Peki ne değişti de birden bire Suudi Dışişleri Bakanı soluğu Bağdat’ta aldı. Ziyaretle ilgili eski Dışişleri Bakanı Hoşyar Zebari’nin şu mesajını atlarsak ‘büyük patrona’ ayıp etmiş oluruz:
“Cübeyr’in ziyareti Irak’la ilişkileri normalleştirecek mükemmel bir hareket. Amerikalı dostlarımıza teşekkürler.”

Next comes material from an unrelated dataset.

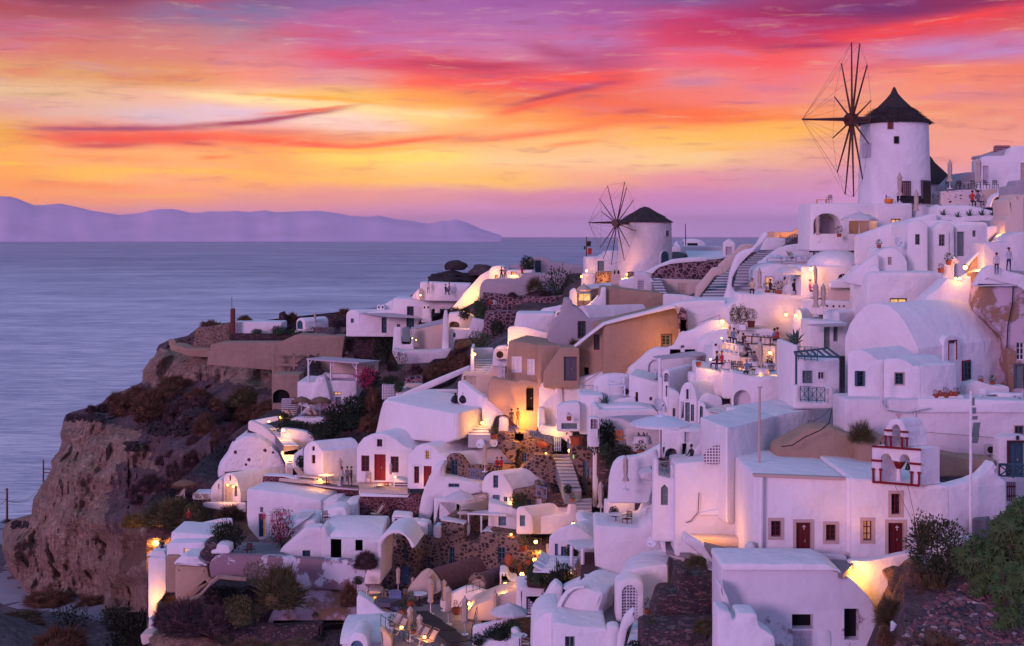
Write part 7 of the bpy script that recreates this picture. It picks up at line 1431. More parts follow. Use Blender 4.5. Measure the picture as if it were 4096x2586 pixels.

Irak’ta ABD’nin iktidarı emanet etmeyi umduğu adamlar Şii ya da Sünni fark etmez kısa sürede birer siyasi kadavraya dönüştü. Suud’un Şiileri bloke etmek için desteklediği kanatlar ise Sünni isyanın bayraktarlığını IŞİD’e kaptırdı. Ne Bağdat’ta iktidarı ele geçirme ne de Sünni federal bölge yaratma hedefine ulaşılabildi. Bağdat ve Kerkük’ü içermeyen bir Sünni bölgenin cazibesi de kalmadı. Neticede Irak ordusu ve Haşdu’ş Şaabi güçleri umulmadık başarılar elde ederek Musul’un yarısını kurtardı. Yani Suudiler açısından oyun bitmek üzere!

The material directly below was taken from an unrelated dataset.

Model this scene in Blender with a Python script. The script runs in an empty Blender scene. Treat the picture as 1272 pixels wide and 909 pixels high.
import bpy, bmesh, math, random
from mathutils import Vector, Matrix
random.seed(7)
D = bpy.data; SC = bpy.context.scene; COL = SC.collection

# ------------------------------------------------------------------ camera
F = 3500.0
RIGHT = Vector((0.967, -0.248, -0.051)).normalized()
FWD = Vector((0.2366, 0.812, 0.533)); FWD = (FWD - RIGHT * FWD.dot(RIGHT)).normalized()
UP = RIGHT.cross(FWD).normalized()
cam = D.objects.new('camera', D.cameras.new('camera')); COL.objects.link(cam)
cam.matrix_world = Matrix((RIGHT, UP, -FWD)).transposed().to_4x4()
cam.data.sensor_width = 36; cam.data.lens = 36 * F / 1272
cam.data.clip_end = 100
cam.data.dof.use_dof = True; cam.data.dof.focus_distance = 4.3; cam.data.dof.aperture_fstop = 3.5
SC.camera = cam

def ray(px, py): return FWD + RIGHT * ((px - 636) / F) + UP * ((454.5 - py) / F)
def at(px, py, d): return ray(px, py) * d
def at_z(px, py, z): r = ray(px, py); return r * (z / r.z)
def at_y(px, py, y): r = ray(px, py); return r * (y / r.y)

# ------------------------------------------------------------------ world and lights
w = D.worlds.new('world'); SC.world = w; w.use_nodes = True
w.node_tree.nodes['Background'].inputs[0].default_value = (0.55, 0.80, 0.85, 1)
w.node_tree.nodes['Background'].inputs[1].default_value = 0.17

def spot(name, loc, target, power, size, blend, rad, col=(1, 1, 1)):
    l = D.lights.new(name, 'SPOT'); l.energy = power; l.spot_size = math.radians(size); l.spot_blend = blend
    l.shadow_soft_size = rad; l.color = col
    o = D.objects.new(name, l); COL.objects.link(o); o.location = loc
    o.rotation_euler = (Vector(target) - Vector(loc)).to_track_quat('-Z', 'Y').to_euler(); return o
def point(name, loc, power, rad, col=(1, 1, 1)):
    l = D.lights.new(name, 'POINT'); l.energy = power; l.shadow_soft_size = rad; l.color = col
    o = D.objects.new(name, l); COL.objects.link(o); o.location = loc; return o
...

Musul operasyonu tamamlandığında 14 yıldır cenaze gömmekten yorulan Iraklılar, IŞİD gibi örgütlerin yeniden palazlanmasını önlemek için Irakî bir çözüm bulmak ve yeni bir başlangıç yapmak zorunda. Bunu başarıp başaramayacakları konusunda derin kuşkular var.
İyi kötü yeni bir sayfa açılacak. İşte bu yeni süreçte kim olacak?
‘Selefi kılıcıyla’ istediğini alamayan Suudiler tecrit politikasını sürdürerek Irak’a etki edemeyeceğini ve İran’ın nüfuzunu kıramayacağını görmüş olmalı. Suudilerin beklentisi Irak’ın hiç olmazsa İran’la kavgalı konularda tarafsız kalması. Cübeyr bunu “Irak’ın tarafsızlığı İran-Suud yakınlaşmasının zeminini hazırlayabilir” ifadeleriyle ortaya koydu.
***
Medyanın ‘tarihi’ diye süslediği ziyaretin Bağdat-Riyad ilişkilerine ‘tarihi’ katkısı ne olur bilemeyiz. Ne Cübeyr ne de ev sahibi İbrahim Caferi’nin yüzündeki tebessümün ömrü uzun sürebilir. Girift ittifaklar, Irak’ın yüzleştiği tehditlerin Körfez’deki kaynakları, Suud’un gizli ajandası, İran’ın işlevsel nüfuz kanalları, Trump’ın sıra dışı talep ve müdahaleleri, Rusya’nın bölgeye ‘ihtişamlı’ dönüşü gibi sayısız faktör kameralara armağan edilmiş o gülücüklere ‘tarihi’ hiçbir bir anlam yüklenmesine izin vermeyebilir.